Gerhard Vormwald ließ die Menschen schweben
Unbeirrbar entwickelte Vormwald seinen eigenen Stil - eine surreale Fotografie, lange bevor es Photoshop gab: Menschen, die schwerelos durch Räume hechten; ein Mädchen im weißen Kleid, das wie ein Engel durch ein offenes Fenster schwebt; Titelseiten der "New York Times" und der "Le Monde", die auf fliegenden Stühlen flattern. Das Geheimnis dieser Bilder erklärt sich aus Vormwalds handwerklichem Können. Binnen Stunden konnte er im Atelier mit seinen Assistenten umgekehrte Zimmer (Decke unten, Boden oben) oder überdimensionale Möbelstücke bauen, bevor er dann auf den Auslöser drückte. Einige seiner Meisterwerke befinden sich heute im Kölner Museum Ludwig, im Pariser Centre Pompidou oder im Kodak Eastman House in Rochester.
In den 90er Jahren konnte es sich der inzwischen berühmte Künstler leisten, auf Aufträge von Zeitschriften und Werbeagenturen zu verzichten. Er verkaufte seinen Porsche und zog sich immer mehr zurück, auf seinen Landsitz Le Couéche nahe Montargis, wo er malte und an neuen fotografischen Arbeiten experimentierte, auch im Bereich der inzwischen neu entstandenen digitalen Medien. Seine zuvor gefeierten Bilder, wie etwa "Der fliegende Neger" (1983), wirkten derweil plötzlich nicht mehr ganz so spektakulär, "weil", wie er einmal sagte, "man denkt, das hat er ja montiert oder hätte es zumindest montieren können."
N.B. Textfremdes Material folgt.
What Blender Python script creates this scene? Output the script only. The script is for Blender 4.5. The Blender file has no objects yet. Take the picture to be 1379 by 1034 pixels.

Kurz vor der Jahrtausendwende bekam Vormwalds fotografische Vita noch einmal eine neue Wendung. Er wurde Professor für Fotografie. Fast wöchentlich pendelte er nun mit seinem Van zwischen Le Couéche und Düsseldorf. Die Arbeit mit den Studenten machte ihm enormen Spaß, und jedes Jahr präsentierte er neue Bilder in neuen Ausstellungen. "Wenn es nach den Bildern ginge, die ich noch alle umsetzen möchte", sagte er einmal, "wünschte ich mir, mindestens zweihundert Jahre alt zu werden."